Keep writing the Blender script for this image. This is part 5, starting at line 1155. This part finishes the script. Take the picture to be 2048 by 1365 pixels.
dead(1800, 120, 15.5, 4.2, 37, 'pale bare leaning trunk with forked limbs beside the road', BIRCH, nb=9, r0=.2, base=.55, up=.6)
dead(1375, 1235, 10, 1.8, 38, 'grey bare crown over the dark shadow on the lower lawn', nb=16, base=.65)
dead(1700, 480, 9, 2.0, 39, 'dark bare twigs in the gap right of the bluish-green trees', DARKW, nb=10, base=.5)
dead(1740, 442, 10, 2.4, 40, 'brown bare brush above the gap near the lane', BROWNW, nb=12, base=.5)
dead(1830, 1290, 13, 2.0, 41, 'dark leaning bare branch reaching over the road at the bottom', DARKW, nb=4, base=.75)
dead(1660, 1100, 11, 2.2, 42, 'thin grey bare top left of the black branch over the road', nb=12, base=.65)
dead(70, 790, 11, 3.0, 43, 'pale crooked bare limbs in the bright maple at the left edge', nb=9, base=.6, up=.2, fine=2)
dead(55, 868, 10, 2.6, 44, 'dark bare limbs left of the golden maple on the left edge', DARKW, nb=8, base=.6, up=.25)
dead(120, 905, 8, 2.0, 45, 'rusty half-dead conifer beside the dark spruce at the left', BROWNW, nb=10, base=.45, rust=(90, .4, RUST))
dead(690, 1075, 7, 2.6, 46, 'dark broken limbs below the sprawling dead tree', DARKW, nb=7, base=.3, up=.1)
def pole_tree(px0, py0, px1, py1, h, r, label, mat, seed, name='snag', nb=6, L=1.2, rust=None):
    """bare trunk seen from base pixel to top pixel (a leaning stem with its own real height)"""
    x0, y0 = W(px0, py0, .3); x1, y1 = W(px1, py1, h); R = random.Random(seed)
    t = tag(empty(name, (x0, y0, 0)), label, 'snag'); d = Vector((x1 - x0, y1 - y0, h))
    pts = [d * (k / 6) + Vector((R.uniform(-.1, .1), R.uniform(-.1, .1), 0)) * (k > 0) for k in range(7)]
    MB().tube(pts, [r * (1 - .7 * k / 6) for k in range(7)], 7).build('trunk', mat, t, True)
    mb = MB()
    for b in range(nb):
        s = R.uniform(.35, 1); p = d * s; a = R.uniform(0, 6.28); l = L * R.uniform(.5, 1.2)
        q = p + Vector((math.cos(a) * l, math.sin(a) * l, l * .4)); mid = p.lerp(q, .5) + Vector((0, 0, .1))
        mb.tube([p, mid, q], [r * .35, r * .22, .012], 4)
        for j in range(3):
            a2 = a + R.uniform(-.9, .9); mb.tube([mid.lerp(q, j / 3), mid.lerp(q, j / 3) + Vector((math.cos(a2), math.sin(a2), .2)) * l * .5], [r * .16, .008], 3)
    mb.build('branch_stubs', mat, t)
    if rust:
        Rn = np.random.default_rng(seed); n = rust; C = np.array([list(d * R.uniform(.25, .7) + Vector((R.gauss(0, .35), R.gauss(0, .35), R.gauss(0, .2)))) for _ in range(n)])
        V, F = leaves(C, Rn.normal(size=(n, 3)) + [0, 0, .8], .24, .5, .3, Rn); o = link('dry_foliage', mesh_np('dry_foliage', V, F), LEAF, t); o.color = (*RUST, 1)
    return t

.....

▶ **What is required**
Give the lines again, exactly as they stand, from the beginning of the data through the line with "dead(1375, 1235, 10, 1.8, 38, 'grey".

▶ **Result**
Keep writing the Blender script for this image. This is part 5, starting at line 1155. This part finishes the script. Take the picture to be 2048 by 1365 pixels.
dead(1800, 120, 15.5, 4.2, 37, 'pale bare leaning trunk with forked limbs beside the road', BIRCH, nb=9, r0=.2, base=.55, up=.6)
dead(1375, 1235, 10, 1.8, 38, 'grey bare crown over the dark shadow on the lower lawn', nb=16, base=.65)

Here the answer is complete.